Quote only the lines from the top of the listing below down to and including the line with "return s.outputs".

— begin Provided data —

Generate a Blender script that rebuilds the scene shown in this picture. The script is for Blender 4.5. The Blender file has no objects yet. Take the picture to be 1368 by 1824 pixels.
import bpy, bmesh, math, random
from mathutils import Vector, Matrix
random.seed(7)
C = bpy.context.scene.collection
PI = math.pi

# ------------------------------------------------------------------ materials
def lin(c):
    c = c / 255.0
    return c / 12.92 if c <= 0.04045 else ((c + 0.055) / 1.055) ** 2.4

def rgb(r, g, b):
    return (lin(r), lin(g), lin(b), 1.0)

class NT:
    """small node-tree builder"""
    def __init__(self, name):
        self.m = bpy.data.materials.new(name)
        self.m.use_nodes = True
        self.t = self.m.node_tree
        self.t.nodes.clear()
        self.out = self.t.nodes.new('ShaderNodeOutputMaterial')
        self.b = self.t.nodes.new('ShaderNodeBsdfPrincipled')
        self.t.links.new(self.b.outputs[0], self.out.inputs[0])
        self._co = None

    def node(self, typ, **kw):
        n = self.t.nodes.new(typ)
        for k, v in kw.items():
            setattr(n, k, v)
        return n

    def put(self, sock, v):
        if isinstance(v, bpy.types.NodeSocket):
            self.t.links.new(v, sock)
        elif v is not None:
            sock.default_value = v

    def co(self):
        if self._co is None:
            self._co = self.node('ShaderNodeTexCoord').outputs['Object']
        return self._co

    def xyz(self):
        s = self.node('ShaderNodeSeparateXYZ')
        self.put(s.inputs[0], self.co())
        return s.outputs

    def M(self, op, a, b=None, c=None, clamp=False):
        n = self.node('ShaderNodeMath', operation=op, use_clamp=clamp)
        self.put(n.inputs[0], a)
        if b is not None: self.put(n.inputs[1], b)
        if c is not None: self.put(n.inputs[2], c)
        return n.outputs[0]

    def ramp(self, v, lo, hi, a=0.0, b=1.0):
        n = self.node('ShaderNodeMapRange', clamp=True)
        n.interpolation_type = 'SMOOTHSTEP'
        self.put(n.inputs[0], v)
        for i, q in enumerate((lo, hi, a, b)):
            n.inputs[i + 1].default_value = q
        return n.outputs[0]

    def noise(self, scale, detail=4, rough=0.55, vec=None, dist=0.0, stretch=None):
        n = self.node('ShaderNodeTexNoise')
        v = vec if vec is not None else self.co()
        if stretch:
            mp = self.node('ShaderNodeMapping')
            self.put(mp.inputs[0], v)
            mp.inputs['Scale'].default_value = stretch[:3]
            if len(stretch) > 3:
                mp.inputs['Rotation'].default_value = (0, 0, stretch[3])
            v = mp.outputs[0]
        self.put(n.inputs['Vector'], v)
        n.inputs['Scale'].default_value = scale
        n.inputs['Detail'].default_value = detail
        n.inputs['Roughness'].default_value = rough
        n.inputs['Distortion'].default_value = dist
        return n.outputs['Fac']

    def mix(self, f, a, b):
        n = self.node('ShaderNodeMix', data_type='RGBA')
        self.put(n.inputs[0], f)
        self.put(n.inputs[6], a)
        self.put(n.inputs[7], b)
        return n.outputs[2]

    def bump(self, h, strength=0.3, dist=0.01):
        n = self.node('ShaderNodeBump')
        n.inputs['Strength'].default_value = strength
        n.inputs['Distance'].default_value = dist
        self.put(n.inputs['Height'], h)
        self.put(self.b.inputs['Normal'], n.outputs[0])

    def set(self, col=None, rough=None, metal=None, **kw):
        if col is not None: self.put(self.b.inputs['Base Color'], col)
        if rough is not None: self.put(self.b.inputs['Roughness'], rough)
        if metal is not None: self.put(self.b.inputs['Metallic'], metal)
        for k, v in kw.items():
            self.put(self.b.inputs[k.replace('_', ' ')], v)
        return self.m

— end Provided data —

#### [Answer]
Generate a Blender script that rebuilds the scene shown in this picture. The script is for Blender 4.5. The Blender file has no objects yet. Take the picture to be 1368 by 1824 pixels.
import bpy, bmesh, math, random
from mathutils import Vector, Matrix
random.seed(7)
C = bpy.context.scene.collection
PI = math.pi

# ------------------------------------------------------------------ materials
def lin(c):
    c = c / 255.0
    return c / 12.92 if c <= 0.04045 else ((c + 0.055) / 1.055) ** 2.4

def rgb(r, g, b):
    return (lin(r), lin(g), lin(b), 1.0)

class NT:
    """small node-tree builder"""
    def __init__(self, name):
        self.m = bpy.data.materials.new(name)
        self.m.use_nodes = True
        self.t = self.m.node_tree
        self.t.nodes.clear()
        self.out = self.t.nodes.new('ShaderNodeOutputMaterial')
        self.b = self.t.nodes.new('ShaderNodeBsdfPrincipled')
        self.t.links.new(self.b.outputs[0], self.out.inputs[0])
        self._co = None

    def node(self, typ, **kw):
        n = self.t.nodes.new(typ)
        for k, v in kw.items():
            setattr(n, k, v)
        return n

    def put(self, sock, v):
        if isinstance(v, bpy.types.NodeSocket):
            self.t.links.new(v, sock)
        elif v is not None:
            sock.default_value = v

    def co(self):
        if self._co is None:
            self._co = self.node('ShaderNodeTexCoord').outputs['Object']
        return self._co

    def xyz(self):
        s = self.node('ShaderNodeSeparateXYZ')
        self.put(s.inputs[0], self.co())
        return s.outputs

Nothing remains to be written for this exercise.